Compute how many lines in the entries below contain "part", and output nothing but the number.

====== Listing

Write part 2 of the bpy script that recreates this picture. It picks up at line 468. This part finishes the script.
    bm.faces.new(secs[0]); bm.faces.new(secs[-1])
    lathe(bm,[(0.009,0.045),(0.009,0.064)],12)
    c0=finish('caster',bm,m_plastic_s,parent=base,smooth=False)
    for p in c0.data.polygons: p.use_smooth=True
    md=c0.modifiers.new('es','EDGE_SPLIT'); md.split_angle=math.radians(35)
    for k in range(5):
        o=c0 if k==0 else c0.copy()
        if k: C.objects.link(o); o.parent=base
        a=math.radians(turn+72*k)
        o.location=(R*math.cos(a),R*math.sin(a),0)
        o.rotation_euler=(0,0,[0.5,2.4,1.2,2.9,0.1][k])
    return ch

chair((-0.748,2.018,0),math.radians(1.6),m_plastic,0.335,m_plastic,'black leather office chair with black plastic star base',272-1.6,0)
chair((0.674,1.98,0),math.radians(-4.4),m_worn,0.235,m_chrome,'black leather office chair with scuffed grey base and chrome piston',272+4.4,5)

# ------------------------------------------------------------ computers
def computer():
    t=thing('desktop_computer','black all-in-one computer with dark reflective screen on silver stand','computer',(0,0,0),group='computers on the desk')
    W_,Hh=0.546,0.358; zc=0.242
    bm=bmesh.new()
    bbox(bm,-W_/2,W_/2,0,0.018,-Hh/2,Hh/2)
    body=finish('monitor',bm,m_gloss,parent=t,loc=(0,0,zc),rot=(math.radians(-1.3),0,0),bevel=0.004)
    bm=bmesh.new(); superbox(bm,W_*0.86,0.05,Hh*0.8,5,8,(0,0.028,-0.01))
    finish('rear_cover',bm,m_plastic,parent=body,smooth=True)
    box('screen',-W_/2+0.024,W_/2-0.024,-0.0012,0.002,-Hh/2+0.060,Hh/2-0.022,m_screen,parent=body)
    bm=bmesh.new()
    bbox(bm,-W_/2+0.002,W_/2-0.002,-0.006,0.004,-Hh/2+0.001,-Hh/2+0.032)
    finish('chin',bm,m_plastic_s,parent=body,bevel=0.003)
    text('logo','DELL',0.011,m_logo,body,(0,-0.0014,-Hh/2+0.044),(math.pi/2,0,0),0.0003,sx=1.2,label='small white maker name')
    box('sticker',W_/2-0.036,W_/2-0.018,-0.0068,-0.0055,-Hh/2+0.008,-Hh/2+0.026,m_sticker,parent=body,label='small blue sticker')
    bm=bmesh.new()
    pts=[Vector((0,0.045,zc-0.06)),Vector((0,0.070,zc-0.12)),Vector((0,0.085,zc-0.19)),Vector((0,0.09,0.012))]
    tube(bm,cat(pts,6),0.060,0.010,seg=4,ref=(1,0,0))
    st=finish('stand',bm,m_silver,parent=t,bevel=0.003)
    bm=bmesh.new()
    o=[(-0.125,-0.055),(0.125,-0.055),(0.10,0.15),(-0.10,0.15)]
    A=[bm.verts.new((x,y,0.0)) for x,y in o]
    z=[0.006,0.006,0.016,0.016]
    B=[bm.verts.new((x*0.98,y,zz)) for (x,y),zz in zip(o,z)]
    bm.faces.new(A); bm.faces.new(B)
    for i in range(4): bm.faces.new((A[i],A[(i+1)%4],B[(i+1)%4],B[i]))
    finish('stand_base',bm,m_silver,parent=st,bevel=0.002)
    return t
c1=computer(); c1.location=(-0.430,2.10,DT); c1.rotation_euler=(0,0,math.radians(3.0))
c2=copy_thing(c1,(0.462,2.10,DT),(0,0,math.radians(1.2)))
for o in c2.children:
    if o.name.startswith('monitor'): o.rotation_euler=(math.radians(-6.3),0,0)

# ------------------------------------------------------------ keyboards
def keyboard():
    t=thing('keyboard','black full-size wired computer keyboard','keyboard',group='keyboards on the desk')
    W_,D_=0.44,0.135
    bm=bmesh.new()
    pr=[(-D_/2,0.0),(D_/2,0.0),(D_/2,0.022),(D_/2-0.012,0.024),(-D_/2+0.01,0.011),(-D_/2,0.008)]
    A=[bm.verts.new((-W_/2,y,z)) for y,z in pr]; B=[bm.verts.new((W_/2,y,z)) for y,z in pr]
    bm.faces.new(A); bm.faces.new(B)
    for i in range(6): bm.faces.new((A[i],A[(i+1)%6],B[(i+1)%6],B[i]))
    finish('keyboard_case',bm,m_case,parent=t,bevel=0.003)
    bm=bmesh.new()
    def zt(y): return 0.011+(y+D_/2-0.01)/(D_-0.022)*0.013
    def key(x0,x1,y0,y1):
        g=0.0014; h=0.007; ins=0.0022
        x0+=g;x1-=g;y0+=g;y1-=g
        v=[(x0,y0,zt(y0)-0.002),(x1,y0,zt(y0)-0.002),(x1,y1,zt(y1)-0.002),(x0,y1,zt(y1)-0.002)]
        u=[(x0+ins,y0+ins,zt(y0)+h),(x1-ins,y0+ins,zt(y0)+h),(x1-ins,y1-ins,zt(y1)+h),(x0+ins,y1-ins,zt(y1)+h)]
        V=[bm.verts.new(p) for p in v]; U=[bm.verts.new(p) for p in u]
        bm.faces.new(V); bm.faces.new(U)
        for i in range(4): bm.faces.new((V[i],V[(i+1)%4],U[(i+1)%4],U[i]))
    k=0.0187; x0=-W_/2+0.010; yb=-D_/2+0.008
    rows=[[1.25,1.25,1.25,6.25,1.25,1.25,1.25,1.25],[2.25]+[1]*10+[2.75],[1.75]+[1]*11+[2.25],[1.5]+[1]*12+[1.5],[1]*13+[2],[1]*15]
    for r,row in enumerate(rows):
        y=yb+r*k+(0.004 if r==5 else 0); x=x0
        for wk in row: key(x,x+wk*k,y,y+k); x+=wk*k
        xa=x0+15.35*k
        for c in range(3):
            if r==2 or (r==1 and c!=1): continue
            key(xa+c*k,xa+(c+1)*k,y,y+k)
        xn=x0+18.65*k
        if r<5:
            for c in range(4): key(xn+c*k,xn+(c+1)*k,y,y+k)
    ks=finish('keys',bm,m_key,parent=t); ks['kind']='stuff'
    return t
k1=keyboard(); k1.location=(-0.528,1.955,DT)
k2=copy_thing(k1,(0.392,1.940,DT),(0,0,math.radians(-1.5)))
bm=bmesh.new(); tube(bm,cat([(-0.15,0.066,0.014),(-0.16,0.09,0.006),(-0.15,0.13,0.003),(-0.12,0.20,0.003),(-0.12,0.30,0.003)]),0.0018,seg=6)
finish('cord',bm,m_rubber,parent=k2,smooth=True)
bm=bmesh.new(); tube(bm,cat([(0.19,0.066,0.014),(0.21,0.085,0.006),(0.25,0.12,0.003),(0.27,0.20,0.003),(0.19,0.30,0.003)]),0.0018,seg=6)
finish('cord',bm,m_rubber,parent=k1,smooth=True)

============
====== Listing

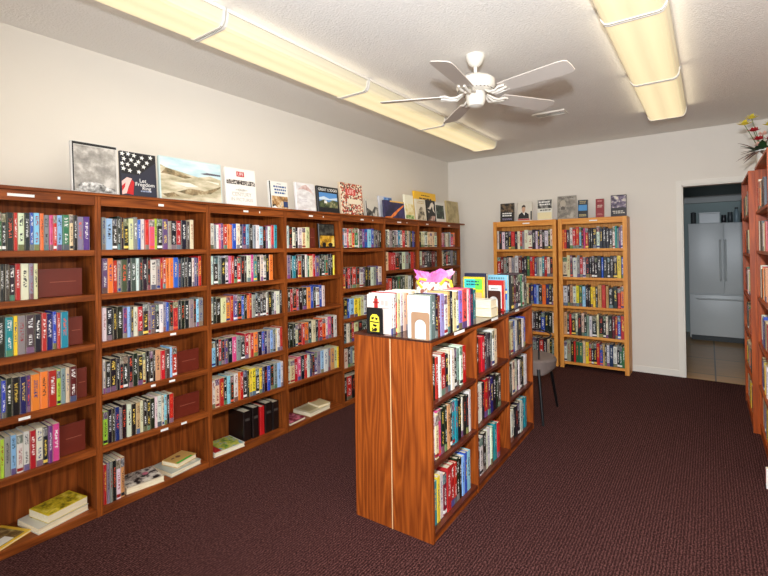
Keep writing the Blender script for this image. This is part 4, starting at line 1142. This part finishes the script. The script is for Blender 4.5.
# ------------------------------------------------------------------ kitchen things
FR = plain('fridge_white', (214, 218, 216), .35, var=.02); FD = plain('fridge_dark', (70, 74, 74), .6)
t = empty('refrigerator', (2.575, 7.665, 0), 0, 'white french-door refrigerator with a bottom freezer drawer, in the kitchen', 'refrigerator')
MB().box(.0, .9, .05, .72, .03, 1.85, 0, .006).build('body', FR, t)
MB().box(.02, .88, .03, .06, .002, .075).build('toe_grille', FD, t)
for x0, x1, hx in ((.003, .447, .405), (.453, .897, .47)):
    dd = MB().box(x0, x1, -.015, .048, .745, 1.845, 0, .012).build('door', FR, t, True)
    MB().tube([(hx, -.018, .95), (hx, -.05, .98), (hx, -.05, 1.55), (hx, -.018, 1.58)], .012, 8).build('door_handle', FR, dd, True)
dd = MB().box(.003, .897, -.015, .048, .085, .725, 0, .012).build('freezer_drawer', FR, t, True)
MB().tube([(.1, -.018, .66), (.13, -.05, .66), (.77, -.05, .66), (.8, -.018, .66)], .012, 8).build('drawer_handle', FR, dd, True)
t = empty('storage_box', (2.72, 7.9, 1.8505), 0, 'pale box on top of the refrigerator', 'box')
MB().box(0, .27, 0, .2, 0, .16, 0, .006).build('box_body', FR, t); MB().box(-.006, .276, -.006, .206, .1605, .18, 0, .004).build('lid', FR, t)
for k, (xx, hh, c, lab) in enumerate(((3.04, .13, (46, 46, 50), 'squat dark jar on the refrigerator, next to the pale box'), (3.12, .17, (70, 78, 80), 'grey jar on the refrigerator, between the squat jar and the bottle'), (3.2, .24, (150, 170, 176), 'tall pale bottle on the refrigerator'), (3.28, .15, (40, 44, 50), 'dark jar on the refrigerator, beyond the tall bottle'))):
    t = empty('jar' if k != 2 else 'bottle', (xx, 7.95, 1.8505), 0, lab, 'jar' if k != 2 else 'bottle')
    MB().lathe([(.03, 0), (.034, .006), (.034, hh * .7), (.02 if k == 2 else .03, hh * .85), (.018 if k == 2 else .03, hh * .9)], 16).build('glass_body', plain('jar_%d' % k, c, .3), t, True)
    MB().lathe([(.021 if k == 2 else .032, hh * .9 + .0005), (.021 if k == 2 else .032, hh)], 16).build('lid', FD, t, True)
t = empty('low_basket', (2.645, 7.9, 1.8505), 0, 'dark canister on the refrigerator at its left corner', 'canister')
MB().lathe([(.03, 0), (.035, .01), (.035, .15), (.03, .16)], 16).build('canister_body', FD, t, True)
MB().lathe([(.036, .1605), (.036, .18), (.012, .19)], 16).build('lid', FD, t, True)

============

Full response
2